Children are supposed to go into foster care if their safety is threatened and there is no feasible alternative, but given Philadelphia's extreme poverty, the lines can get blurred.
"We're confusing safety and poverty and conflating those two things and putting children in foster care where the issue is not child safety," Creamer said.
Nearly 10 percent of all out-of-home placements in Philadelphia involved "inadequate housing," according to the audit.
Drug abuse is the most cited reason a child is taken from a home, followed by a child's behavioral problems, neglect, and physical or sexual abuse.
After the starvation death of Danieal Kelly in 2006 while under DHS care, the agency moved to outsource case management to private community umbrella agencies (CUAs). DHS still handles oversight, investigations, and the abuse hotline.
While the agency planned on shedding some of its staff, it has had to keep employees on to handle hotline calls.
Richard Wexler, director of the National Coalition for Child Protection Reform, said Philadelphia always had a high rate of removal, even before the reporting laws changed.
He said Kelly's death, coupled with the Sandusky case, had created a culture of overcaution.
"Every caseworker is thinking, 'I'm not going to have the next Danieal Kelly on my caseload,' and that's what's happening at every step from hotline, to investigator, as they keep passing these cases on to the CUAs," Wexler said.
Gladstein said she had seen no evidence the DHS staff was accepting too many children into care.
"We don't know that at all.

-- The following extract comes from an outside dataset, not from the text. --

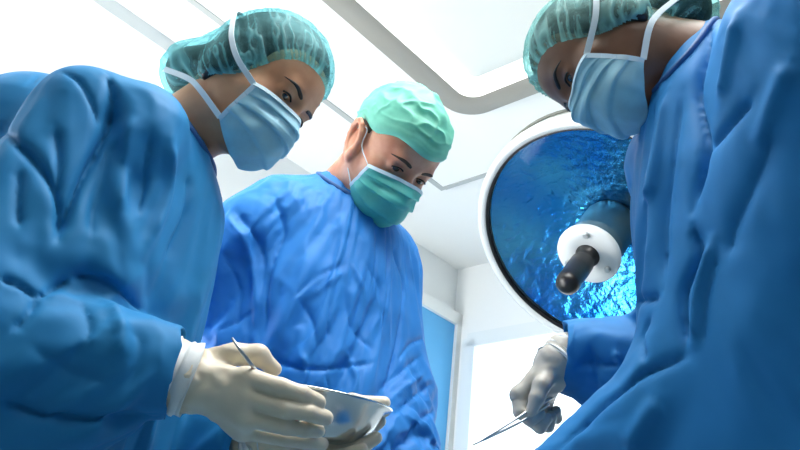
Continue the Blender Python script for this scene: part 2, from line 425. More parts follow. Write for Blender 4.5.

I think it's more likely there are trends throughout child welfare after certain kinds of incidents - post-Sandusky has had an impact," she said.
The city is looking for a consultant to evaluate the ongoing reforms and work with Casey Family Programs, a Washington-based organization that assists child welfare providers, to analyze the intake process.
Decreasing the number of children in DHS care also means looking at how efficiently children are returned to their parents or placed in adoptive homes.
The audit, which looked at 2015, found that the number of children leaving care has decreased, contributing to the size of the system. More recent numbers from the last four months show an uptick in adoptions and reunifications.
Michael Vogel, CEO of Turning Points for Children, one of the 10 CUAs in the city, said 392 case managers were doing the work previously handled by 660 before the overhaul. Each handles about 13 cases, many involving multiple children. The goal had been 10 cases per worker.
"This heavy workload for the case managers, the core of any child welfare system, leaves little time for the complex work of developing and implementing a plan to move a child into a permanent living arrangement," Vogel said.
Turnover is also extremely high among CUA workers, which can slow resolution of a child's case.
CUAs have asked the city for more money to increase staffing levels. Gladstein said the city was looking to increase the CUA budget in 2017 but was still negotiating with the state for more funding.
The state's contribution was significantly lower in the 2015-16 fiscal year than in previous years, Gladstein said, despite more children entering the system.
The state did not respond to requests for comment on whether it would increase its contribution.
State DHS Secretary Ted Dallas said May 23 in an interview that the problem was not a lack of resources but a misallocation of money. He said the city should dedicate more of its budget to the CUAs.
"The initial idea was there would be a transfer of cases from DHS to the CUAs, and DHS would shift to more of an oversight role," Dallas said. "As cases got transferred, the allocation of resources has not followed. If the city is going to continue with CUAs, it needs to take a look at that."